What Roquentin keeps landing on with these experiences of Nausea is that existence is absurd, contingent, and superfluous. It is absurd, meaning that it is in itself unexplained. It is contingent, meaning that there is no reason for it to be as it is rather than some other way. And it is superfluous, meaning that it is unnecessarily excessive and extravagant.
Looking at a tree, it is just there without explanation, and yet very uniquely and unnecessarily the way that it is, so detailed, complex, specific, and extravagant for no reason.

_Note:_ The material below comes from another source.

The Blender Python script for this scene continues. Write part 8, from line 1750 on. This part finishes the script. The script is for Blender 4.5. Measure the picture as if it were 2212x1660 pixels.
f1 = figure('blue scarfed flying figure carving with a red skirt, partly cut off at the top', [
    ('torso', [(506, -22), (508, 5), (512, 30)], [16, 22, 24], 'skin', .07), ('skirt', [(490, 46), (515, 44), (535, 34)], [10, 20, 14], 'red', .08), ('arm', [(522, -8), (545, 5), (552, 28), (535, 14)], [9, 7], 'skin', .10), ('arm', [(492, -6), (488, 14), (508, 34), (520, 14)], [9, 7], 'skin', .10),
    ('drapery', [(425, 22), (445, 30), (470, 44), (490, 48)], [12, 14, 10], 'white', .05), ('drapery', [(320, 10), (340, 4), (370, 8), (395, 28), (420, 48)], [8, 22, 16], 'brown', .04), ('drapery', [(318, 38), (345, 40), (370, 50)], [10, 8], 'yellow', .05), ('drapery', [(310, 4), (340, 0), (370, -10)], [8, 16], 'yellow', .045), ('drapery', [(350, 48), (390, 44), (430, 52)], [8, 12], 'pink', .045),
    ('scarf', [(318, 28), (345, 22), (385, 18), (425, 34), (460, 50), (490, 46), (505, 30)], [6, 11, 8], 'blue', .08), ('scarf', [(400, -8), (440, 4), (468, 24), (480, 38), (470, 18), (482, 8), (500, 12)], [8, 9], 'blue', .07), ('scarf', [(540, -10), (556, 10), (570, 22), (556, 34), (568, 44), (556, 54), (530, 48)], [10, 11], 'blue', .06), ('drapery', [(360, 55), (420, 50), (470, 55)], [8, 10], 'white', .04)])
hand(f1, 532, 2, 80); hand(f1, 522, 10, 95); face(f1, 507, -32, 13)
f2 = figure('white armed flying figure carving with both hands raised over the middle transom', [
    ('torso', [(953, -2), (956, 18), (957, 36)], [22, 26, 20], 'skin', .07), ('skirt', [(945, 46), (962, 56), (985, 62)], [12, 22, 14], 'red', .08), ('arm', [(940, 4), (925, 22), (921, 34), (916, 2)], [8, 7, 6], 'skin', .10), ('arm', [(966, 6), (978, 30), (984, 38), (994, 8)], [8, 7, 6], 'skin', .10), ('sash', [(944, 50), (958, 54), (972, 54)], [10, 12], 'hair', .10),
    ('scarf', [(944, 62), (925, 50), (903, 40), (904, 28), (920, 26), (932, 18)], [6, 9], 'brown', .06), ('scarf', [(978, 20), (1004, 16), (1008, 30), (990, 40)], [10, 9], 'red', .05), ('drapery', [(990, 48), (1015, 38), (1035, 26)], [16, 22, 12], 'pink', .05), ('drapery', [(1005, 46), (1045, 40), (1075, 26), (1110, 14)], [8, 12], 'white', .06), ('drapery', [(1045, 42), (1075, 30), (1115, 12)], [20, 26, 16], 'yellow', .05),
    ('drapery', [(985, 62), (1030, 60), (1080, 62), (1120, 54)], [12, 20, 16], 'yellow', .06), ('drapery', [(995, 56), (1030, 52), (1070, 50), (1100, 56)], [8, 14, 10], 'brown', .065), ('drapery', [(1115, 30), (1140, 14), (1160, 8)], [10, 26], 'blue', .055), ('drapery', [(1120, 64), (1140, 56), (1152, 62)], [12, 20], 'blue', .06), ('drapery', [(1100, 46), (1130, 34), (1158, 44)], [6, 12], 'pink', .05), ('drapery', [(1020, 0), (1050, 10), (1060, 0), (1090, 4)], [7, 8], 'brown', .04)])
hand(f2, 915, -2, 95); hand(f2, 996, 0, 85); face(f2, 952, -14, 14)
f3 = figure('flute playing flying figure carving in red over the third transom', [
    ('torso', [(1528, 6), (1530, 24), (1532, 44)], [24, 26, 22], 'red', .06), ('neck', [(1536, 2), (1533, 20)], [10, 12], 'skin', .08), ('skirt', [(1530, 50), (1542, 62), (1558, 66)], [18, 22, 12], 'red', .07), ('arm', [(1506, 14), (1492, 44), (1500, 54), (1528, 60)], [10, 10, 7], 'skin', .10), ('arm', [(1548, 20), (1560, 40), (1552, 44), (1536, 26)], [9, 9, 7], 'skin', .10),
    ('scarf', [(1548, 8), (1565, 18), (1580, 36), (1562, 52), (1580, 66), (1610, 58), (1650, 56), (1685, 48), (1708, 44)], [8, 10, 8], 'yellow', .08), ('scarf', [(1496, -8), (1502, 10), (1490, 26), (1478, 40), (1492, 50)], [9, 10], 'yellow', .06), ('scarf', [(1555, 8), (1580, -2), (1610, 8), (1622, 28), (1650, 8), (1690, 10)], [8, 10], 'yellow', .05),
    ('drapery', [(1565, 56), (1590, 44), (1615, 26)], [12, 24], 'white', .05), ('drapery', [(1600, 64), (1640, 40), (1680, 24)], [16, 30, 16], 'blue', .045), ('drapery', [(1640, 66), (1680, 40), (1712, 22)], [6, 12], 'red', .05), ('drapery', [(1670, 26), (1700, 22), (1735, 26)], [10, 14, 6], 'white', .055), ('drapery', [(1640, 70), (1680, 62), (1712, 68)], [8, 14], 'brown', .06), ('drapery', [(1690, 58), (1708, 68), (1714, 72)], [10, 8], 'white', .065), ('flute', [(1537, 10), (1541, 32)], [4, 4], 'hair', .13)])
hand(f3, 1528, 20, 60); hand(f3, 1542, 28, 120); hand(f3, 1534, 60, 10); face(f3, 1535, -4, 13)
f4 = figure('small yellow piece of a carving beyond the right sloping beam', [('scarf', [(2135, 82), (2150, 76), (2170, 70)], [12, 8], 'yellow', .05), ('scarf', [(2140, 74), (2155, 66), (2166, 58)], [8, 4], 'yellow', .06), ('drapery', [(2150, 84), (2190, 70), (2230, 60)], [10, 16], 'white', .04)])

It is so much more strange than we typically give it credit for when we just take for granted our concept of a tree, without stopping to actually look at one.
From an Existential Psychotherapy perspective, the detailed descriptions of the novel remind me of listening to a client describe their very subjective experience of what it means to be, and how weird, strange, and absurd being can be.
As Existential Psychotherapy describes, the raw givens of existence, like the strange absurdity of being, cause anxiety in us, and so we tend to protect ourselves against this anxiety.
Throughout the novel, Roquentin notices different kinds of protection he and others seem to be using to avoid the strange absurdity of existence, whether through playing into roles provided by their relationships, or taking on some belief system that seems to explain things cleanly, or taking for granted the false sense of security provided by the mechanical predictability of city life uninvaded by nature’s messiness.
Sartre’s novel doesn’t seem interested in tying things up in a neat bow or providing some takeaway lesson from Roquentin’s experience. And that’s the point. Rather than escaping existence’s absurdity through some false explanation, the focus is instead on artfully describing that absurdity.
There is overlap here with my own approach to clients that I see. I am not interested in quickly jumping into a client’s subjective description of their life in all its messiness and imposing some clean explanation. To the extent that I fall into this trap, I am missing the mark. Instead, we begin with simply describing life’s messiness, as they experience it from their perspective, and with me as a support in giving that description clarity.
From there, we can then begin to discover the choices available to them to navigate that strange, absurd, messiness that is life. I find that concepts can still be helpful at some point, but not when they are used to squeeze the weirdness out of life. As Nausea helps us remember and experience, existing is fundamentally just plain weird.